On the progress made in raising the subscriber base of the scheme, Sambo said: “The population of Nigerians that have enrolled in the health insurance scheme has risen to 10,269,996 from six million earlier reported by the National Demographic Health Survey (NDHS).”
He explained that as part of strategies to increase its subscriber base, NHIS has mapped the entire segments of the Nigerian population including the Nigerian Youth Service Corps (NYSC).
“We have mapped the population and we are engaging the management of the NYSC to ensure that they are covered in the framework of the National Health Insurance Scheme. You know that there was a presidential directive in the past that all NYSC members should be covered by the scheme but due to budgetary constraints, it was not implemented,” he said.
Sambo, who delivered a speech highlighting the achievements recorded by NHIS since his appointment in November 2019,
said that the problem of the health insurance scheme has been that of poor enrolment.
However, he noted that there has been a remarkable progress in the reform efforts at NHIS which has resulted in increase in patronage by Nigerians.
According to him, the management of the scheme has embarked on a reform to decentralise its operations by strengthening state and zonal offices of the health insurance scheme.
He said that the much expected bill to amend the NHIS Act and make health insurance scheme mandatory for all Nigerians has scaled through the National Assembly and is now waiting for presidential assent.
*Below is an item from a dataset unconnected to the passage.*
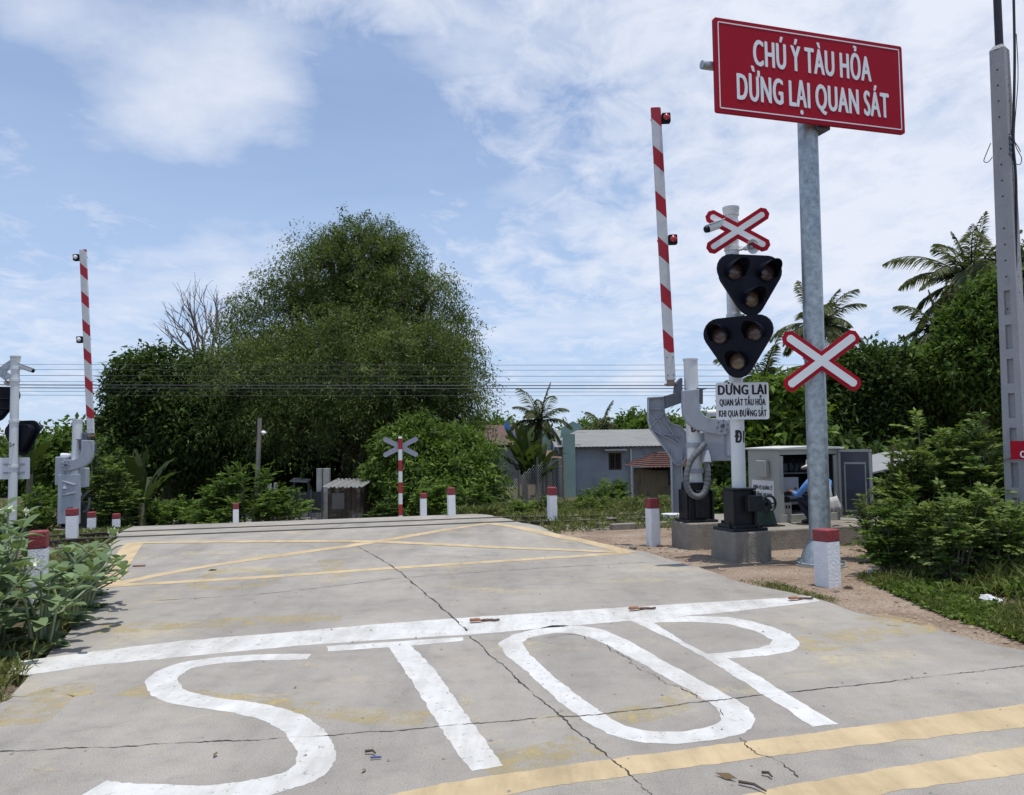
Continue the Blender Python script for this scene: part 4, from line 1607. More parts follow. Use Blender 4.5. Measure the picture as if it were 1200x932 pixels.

Sambo said that contrary to the insinuation that NHIS has not achieved much in terms of teaching the universal health insurance for all in the last 20 years, the major impediment is the law limiting its utilization.
According to Sambo, since the law setting up NHIS makes it optional, many people who would have enrolled in it chose not to do so.
He explained that due to this optional nature of the insurance scheme, most employees in the formal sector, who could have formed the bulk of the enrollees, refused to enlist in it.
He also said the entire informal sector was left out of the scheme merely because most organisations did not see it as mandatory.
Sambo said that as long as the Act establishing the NHIS is not amended to make the scheme compulsory, the goal of significantly increasing the coverage in the country will remain a mere dream.
He said that 70 per cent of health insurance funding is coming through user fees which is not sustainable.
Sambo said that the best way to fund health insurance is by pooling resources through mass enrolling in the health insurance scheme at all levels.
The Executive Secretary said that while appreciable progress is being made at the federal level, not much is happening in the state and local governments in terms of enrolment in state health insurance scheme.
He disclosed that one of the recent decisions taken by the management is to ensure NHIS is fully automated to make for seamless operations.
He also spoke about the decision of the management of NHIS to decentralise its operations by strengthening the state branches with more staff postings from the headquarters.
“What we did was to say, what will be the functions of state offices and we drew an organigram for state offices of the scheme so that they can function in a most effective manner. We also posted staff from the head office to the state offices, to fill the gaps,” he added.